Um… why “can’t?”
Rather than “can’t”, I’d say “easily” proved. But not by hobbyists. We’d just need normal funding for a medium-sized research project. On the other hand, past events show that this doesn’t work if results support Tesla. Ohio State’s Dr. JF Corum wrote extensively on electrical engineering analyses of Tesla’s stuff. He shows that when Tesla is taken seriously, some of his ridiculed claims and devices look quite workable in theory. Corum’s reward is to be ignored, since obviously he’s become a True Believer, and you can’t trust anything from those guys.
The subject is dominated by circular cause, self-fulfilling prophecies. So I suspect that, if good experimental research on Tesla’s remaining claims was performed, it would be immediately accepted, but only if it proved Tesla wrong. To do otherwise would require finding overwhelming evidence and getting it widely published: enough to cause a large group of long-time scoffers to reverse their views and offer apologies. Max Planck says that instead such people don’t change, but must die off and clear the way for others who are still curious and unconvinced.
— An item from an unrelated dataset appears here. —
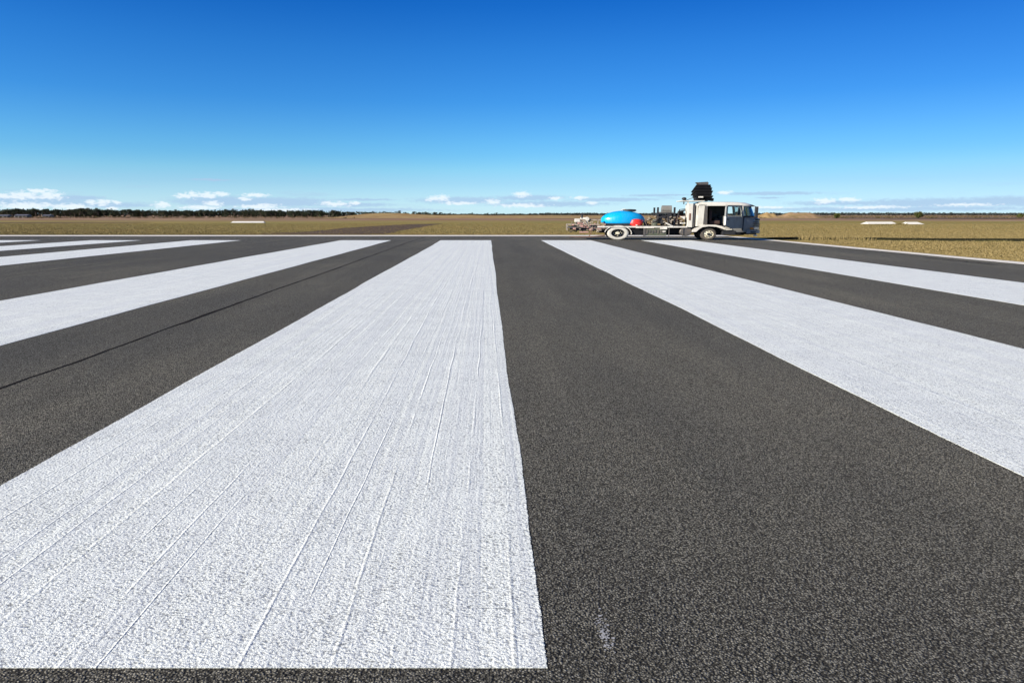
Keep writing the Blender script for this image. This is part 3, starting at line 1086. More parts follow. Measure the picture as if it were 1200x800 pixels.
def wheel(px, y0, side, rx, rz, tyre_m, big=True):
    """side -1 faces the camera side, +1 the far side; y0 = outer face"""
    root = empty('wheel', (X(px), y0, rz))
    root.parent = truck
    s_ = -side                       # inward direction
    def pr(lst): return [(a, b_ * s_) for a, b_ in lst]
    wdt = 0.62 if big else 0.30
    t = MB().lathe(pr([(0.60, 0.05), (0.64, 0.015), (0.82, 0.0), (0.95, 0.02), (1.0, 0.06), (1.0, wdt - .06), (0.95, wdt - .02), (0.6, wdt)]), (0, 0, 0), 'y', 44, rx, rz)
    for i in range(44):
        pass
    t.build('tyre', tyre_m, root, True)
    # tread blocks
    tb = MB()
    for i in range(40):
        a = 2 * math.pi * i / 40
        c = (math.cos(a) * rx * 1.0, s_ * wdt * 0.5, math.sin(a) * rz * 1.0)
        tb.box(c[0] - .022, c[0] + .022, min(s_ * .06, s_ * (wdt - .06)), max(s_ * .06, s_ * (wdt - .06)), c[2] - .016, c[2] + .016)
    tb.build('tread', M_tyre, root)
    if big:   # dual rear wheel: deep dished rim with a protruding hub
        MB().lathe(pr([(0.60, 0.03), (0.60, 0.20), (0.50, 0.24), (0.22, 0.25), (0.20, 0.27)]), (0, 0, 0), 'y', 36, rx, rz).build('rim', M_black, root, True)
        MB().lathe(pr([(0.02, 0.06), (0.17, 0.07), (0.22, 0.12), (0.24, 0.25)]), (0, 0, 0), 'y', 24, rx, rz).build('hub', M_rim, root, True)
        for i in range(8):
            a = 6.283 * i / 8
            c = (math.cos(a) * rx * .36, s_ * .22, math.sin(a) * rz * .36)
            MB().box(c[0] - .03, c[0] + .03, c[1] - .03, c[1] + .03, c[2] - .025, c[2] + .025).build('wheel_nut', M_rim, root)
    else:
        MB().lathe(pr([(0.64, 0.00), (0.58, 0.05), (0.50, 0.04), (0.34, -0.01), (0.20, -0.02), (0.18, 0.03), (0.02, 0.03)]), (0, 0, 0), 'y', 36, rx, rz).build('rim', M_rim, root, True)
        MB().lathe(pr([(0.19, -0.05), (0.16, -0.09), (0.02, -0.10)]), (0, 0, 0), 'y', 24, rx, rz).build('hub', M_black, root, True)
        for i in range(8):
            a = 6.283 * i / 8 + .2
            MB().lathe(pr([(0.075, -0.012), (0.075, 0.02), (0.01, 0.03)]), (math.cos(a) * rx * .44, 0, math.sin(a) * rz * .44), 'y', 10, rx, rz, True).build('rim_hole', M_black, root)
    return root


wheel(724, 0.0, -1, 0.745, 0.45, M_tyrew, True)
wheel(724, W, 1, 0.745, 0.45, M_tyre, True)
wheel(827.5, 0.06, -1, 0.53, 0.41, M_tyre, False)
wheel(827.5, W - .06, 1, 0.53, 0.41, M_tyre, False)


def arc(px, cz, r0x, r0z, a0, a1, y0, y1, th, name, mat, seg=18, lip=0.0):
    b_ = MB()
    rings = []
    for i in range(seg + 1):
        a = R(a0 + (a1 - a0) * i / seg)
        u, v = math.cos(a), math.sin(a)
        ring = []
        for (rr, yy) in ((0, y0), (0, y1), (th, y1), (th, y0)):
            ring.append(b_.bm.verts.new((X(px) + u * (r0x + rr), yy, cz + v * (r0z + rr))))
        rings.append(ring)
    for P_, Q_ in zip(rings, rings[1:]):
        for k in range(4): b_.bm.faces.new((P_[k], P_[(k + 1) % 4], Q_[(k + 1) % 4], Q_[k]))
    b_.bm.faces.new(rings[0]); b_.bm.faces.new(list(reversed(rings[-1])))
    return b_.build(name, mat, truck, False)


arc(724, 0.45, 0.90, 0.50, -8, 172, -0.03, 0.66, 0.045, 'mudguard', M_cream)
arc(724, 0.45, 0.90, 0.50, -8, 172, W - .66, W + .03, 0.045, 'mudguard', M_cream)

# chassis and deck
for y0 in (0.62, W - .74):
    MB().box(X(702), X(862), y0, y0 + .10, Z(273), Z(269), .01).build('chassis_rail', M_board, truck)
cm = MB()
for px in (705, 740, 760, 780, 800, 816, 850):
    cm.box(X(px), X(px) + .12, .72, W - .74, Z(272.5), Z(270))
for px in (724, 827.5):
    cm.tube([(X(px), .3, .44), (X(px), W - .3, .44)], .09, 10)
cm.ball((X(724), W / 2, .44), .3, .28, .22)
cm.build('axle', M_black, truck)
MB().box(X(664.5), X(802), 0.02, W - .02, Z(267.2), Z(265.9), .008).build('deck', M_steel, truck)
dk = MB().box(X(700), X(803), -0.03, 0.015, Z(266.6), Z(264.9), .006)
dk.box(X(744), X(765), -.04, -.032, Z(267.2), Z(266.2)).box(X(772), X(780), -.05, -.032, Z(268.5), Z(265.2))
dk.build('deck_edge', M_cream, truck)
MB().box(X(700), X(803), W - .015, W + .03, Z(266.6), Z(264.9), .006).build('deck_edge', M_cream, truck)

# boxes slung below the deck
tbx = MB().box(X(754), X(779.5), 0.02, 0.62, Z(276.2), Z(267.6), .02)
tb_o = tbx.build('toolbox', M_green, truck)
q = MB()
for i in range(7):
    px = 756.5 + i * 3.2
    q.box(X(px), X(px + 1.9), -.015, .022, Z(273.4 - (i % 2)), Z(269.0 + (i % 3) * .4), .008)
q.build('bottle', M_steel, tb_o)
MB().box(X(775), X(778.6), -.03, .02, Z(271.8), Z(270.4), .01).build('latch', M_cream, tb_o)
MB().box(X(754), X(758), 0.0, .6, Z(274.5), Z(273.2)).box(X(753), X(755.5), -.02, .02, Z(276.5), Z(266.5)).build('bracket', M_steel, tb_o)
MB().lathe([(.02, 0), (.26, .01), (.30, .06), (.30, .7), (.26, .75), (.02, .76)], (X(802), 0.05, Z(271.3)), 'y', 24, 1.45, 1.0).build('air_tank', M_steel, truck, True)
MB().box(X(783), X(796), .55, 1.2, Z(274.5), Z(267.6), .04).build('fuel_tank', M_board, truck)
MB().box(X(781), X(800), .0, .06, Z(277.0), Z(276.4)).box(X(782), X(782.8), .0, .05, Z(276.4), Z(267.4)).box(X(798), X(798.8), .0, .05, Z(276.4), Z(267.4)).build('side_guard', M_steel, truck)

# blue water tank: a wide low oval vessel, built from rings along its length
def tank():
    b_ = MB()
    x0, x1 = X(705.2), X(756.0)
    n, seg = 34, 40
    zb, zt = Z(264.6), Z(246.9)
    yc = 1.05
    rings = []
    for i in range(n):
        t = i / (n - 1)
        s_ = math.sin(math.pi * (0.012 + t * 0.976)) ** 0.40
        ring = []
        for k in range(seg):
            a = 2 * math.pi * k / seg
            u, v = math.cos(a), math.sin(a)
            pw = 0.82 if v > 0 else 0.6
            u = math.copysign(abs(u) ** pw, u); v = math.copysign(abs(v) ** pw, v)
            zc = zb + (zt - zb) * 0.30
            hz = (zt - zc) if v > 0 else (zc - zb)
            ring.append(b_.bm.verts.new((x0 + (x1 - x0) * t, yc + u * 0.95 * s_, zc + v * hz * s_)))
        rings.append(ring)
    for A, B in zip(rings, rings[1:]):
        for k in range(seg): b_.bm.faces.new((A[k], A[(k + 1) % seg], B[(k + 1) % seg], B[k]))
    b_.bm.faces.new(rings[0]); b_.bm.faces.new(list(reversed(rings[-1])))
    return b_.build('water_tank', M_blue, truck, True)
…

List the scorned ones? There was some independent rediscovery. Spread Spectrum secure radio. But for freq-hopping switching capacitors we don’t use Tesla’s patent with its rotating commutators. Also, his recovered secret “Death Ray” docs indicate that he’d discovered the Electrospray effect, and was using it to generate a stream of liquid metal atomic clusters which could be focused and deflected like electrons. This was rediscovered and used in early ink-jet printers, as well as in contemporary mass spectrometers (even got someone the Nobel.) Whether the original hypervelocity atomic-cluster beams are currently part of military particle-beam weapons is probably difficult to learn.
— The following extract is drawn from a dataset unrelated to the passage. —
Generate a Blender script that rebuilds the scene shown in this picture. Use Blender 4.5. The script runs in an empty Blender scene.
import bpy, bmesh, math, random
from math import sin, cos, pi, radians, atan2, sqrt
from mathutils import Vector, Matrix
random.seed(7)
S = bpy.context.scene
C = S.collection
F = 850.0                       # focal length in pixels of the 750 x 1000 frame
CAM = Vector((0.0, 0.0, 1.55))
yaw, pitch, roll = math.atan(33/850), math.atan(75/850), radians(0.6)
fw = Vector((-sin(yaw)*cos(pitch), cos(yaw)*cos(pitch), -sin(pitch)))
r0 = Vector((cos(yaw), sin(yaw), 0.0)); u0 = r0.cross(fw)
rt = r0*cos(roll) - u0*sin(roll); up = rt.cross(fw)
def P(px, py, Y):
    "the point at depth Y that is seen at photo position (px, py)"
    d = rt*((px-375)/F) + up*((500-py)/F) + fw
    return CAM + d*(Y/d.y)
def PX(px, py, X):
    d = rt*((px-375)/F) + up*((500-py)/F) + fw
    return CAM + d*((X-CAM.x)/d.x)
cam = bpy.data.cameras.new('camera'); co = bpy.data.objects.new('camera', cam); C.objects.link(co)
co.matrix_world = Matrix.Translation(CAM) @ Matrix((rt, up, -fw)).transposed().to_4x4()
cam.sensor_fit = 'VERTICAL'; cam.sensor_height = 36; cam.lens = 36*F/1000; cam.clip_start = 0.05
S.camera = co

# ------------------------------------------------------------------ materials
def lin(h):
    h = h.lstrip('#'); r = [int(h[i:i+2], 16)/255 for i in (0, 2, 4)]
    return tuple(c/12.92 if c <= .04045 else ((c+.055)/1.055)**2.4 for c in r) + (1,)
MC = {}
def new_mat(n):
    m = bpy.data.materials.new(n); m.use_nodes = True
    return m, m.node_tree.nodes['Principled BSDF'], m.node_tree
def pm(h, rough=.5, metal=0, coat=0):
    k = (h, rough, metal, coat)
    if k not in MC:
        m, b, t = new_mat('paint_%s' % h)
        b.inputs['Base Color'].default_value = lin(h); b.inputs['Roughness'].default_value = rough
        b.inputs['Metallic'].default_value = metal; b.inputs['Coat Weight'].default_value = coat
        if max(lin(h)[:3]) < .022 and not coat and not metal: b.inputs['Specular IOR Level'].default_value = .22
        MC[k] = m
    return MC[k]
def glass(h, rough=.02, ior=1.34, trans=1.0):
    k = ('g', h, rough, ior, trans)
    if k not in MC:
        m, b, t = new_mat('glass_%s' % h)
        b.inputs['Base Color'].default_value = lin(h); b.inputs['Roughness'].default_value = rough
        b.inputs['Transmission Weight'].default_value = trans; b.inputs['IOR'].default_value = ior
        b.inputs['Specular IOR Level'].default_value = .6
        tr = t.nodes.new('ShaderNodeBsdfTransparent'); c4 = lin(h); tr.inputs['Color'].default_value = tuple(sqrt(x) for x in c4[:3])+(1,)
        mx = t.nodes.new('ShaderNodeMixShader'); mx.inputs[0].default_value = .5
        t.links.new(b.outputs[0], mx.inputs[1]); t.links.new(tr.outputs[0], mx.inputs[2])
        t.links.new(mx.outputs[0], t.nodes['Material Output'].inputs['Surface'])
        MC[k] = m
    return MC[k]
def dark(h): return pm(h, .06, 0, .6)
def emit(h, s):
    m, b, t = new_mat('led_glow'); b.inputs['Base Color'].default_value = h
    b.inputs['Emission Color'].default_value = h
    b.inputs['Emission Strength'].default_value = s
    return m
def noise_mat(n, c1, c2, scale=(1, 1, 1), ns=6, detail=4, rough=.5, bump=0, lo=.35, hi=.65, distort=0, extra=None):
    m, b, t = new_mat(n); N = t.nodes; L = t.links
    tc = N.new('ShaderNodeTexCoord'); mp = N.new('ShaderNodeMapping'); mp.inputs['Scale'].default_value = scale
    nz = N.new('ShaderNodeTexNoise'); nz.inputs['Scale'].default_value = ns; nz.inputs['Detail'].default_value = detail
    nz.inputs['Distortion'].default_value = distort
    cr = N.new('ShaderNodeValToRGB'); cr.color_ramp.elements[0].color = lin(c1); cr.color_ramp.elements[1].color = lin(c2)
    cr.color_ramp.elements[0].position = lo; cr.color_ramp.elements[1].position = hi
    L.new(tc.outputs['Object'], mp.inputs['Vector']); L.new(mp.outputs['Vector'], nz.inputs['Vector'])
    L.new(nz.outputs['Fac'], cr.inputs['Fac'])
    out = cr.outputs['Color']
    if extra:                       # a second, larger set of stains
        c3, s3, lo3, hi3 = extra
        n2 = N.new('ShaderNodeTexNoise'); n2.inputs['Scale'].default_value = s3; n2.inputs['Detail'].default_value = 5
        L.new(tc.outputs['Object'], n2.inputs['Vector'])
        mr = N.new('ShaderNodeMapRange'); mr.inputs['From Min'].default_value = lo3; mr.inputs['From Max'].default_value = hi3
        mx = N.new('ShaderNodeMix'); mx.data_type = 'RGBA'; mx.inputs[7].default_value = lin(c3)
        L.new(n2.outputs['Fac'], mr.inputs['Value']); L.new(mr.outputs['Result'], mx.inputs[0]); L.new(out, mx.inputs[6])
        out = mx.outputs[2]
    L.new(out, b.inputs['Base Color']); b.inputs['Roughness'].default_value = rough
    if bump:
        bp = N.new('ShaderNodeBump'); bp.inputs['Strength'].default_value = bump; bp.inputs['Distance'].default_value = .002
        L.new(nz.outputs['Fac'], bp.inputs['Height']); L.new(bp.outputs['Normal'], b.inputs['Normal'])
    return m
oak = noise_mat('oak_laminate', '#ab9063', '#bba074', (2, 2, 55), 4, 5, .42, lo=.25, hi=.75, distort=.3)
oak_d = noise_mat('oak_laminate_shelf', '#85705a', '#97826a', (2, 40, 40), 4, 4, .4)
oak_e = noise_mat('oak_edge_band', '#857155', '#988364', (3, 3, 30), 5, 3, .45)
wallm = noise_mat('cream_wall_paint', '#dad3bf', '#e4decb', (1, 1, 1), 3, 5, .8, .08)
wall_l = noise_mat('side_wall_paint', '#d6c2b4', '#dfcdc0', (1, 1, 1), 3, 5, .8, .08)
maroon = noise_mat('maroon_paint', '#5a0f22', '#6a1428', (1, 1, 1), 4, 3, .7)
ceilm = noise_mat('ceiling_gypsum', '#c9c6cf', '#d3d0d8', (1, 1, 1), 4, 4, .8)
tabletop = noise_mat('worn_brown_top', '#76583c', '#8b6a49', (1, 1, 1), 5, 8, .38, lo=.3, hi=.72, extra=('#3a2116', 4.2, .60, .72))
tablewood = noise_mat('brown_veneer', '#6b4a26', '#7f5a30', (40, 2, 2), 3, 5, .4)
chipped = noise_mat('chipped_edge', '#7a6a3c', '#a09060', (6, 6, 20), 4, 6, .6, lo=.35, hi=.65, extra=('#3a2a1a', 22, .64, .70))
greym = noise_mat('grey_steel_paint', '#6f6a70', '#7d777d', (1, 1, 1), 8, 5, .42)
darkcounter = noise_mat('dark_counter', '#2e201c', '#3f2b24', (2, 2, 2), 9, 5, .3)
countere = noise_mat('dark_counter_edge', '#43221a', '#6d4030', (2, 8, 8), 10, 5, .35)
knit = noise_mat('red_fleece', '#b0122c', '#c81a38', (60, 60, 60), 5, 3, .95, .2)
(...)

Of course there’s an earlier history of scorned Tesla inventions. The brushless motor. Highly scorned at the time (Tesla’s physics teacher, European investors, Edison.) The spark transmitter. Marconi et. al. did a good job in applying the derogatory label “Tesla Coil” to Tesla’s high-power single-freq radio transmitter breakthrough, while applying a different label to his stolen version. (What good is a “tesla coil?” Not good for much. Unless you name it “spark transmitter.”) The Alexanderson Alternator: hooking a high-freq multi-pole AC generator to an antenna. Nobody had anything to do with that device …until Tesla’s patent ran out two decades later, and Alexanderson presented his own faster version as the breakthrough solution to voice transmission. A critical advance was a closed-loop RPM control to keep the transmission frequency from wandering around. I recall that NT wrote of this, but didn’t patent it.
You see, any “scorned” invention, if proved valid and usable, is then by definition a non-scorned invention. Only inventions yet remaining in the untested/unknown category can remain “scorned,” and the untested/unknown ones, by definition, aren’t being sold as products. It’s a self-fulfilling prophecy, or a form of circular reasoning.
Possible exception: the vacuum-tester or “violet wand” device. Not strictly Tesla-approved (descrptions lead me to suspect his own version used hard vacuum button-lamps, and sterilized surfaces via soft xrays.) Violet Wands sold tens of thousands, if not far more. Success? They’re widely used as leak detectors in chem and physics labs. They “cure all known ills” and are tarred with quackery, so they remain scorned. But they certainly have genuine effects: injecting ozone and nitrogen oxides and perhaps altering skin flora. (They don’t seem to kill off skin fungus. Athlete’s foot. Damn. Perhaps try a hard-vaccum x-ray version? That type might kill everything execpt the skin fungus.)
Brain fag! My antique Violet Wand booklet insists that the device is a sure cure for “Brain Fag.” Today we have Starbucks. Less carcinogenic nitrogen oxides.